→ Objective:
List each line of the data that holds the string "pixels".

→ Data:
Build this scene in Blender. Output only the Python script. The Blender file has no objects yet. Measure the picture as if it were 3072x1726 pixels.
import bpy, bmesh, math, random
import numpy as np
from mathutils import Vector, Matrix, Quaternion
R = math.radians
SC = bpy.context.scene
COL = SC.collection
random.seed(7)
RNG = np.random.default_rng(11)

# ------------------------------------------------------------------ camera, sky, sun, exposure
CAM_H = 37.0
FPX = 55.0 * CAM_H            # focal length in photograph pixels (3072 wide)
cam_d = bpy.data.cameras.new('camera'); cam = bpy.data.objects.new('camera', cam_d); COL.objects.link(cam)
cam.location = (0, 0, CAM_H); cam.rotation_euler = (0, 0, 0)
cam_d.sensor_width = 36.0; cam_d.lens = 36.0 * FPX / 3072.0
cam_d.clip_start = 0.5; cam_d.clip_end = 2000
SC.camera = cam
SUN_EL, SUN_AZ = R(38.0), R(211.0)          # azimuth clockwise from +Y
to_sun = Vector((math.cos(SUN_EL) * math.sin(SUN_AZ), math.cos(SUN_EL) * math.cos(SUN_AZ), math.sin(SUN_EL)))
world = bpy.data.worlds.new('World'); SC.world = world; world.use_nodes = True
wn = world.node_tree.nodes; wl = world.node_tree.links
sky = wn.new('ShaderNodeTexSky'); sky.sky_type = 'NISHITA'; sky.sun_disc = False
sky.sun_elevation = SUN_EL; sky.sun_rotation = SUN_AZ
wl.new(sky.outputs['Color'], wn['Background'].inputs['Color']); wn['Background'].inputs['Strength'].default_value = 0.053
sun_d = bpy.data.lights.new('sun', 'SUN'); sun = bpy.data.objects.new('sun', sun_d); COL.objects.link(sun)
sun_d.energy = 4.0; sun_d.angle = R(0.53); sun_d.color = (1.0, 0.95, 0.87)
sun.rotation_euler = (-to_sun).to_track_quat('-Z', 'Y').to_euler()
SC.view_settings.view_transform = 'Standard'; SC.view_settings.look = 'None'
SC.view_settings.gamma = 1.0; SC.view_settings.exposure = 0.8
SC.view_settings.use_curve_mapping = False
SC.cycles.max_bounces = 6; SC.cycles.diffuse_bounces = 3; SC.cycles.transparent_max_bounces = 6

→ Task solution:
Build this scene in Blender. Output only the Python script. The Blender file has no objects yet. Measure the picture as if it were 3072x1726 pixels.
FPX = 55.0 * CAM_H            # focal length in photograph pixels (3072 wide)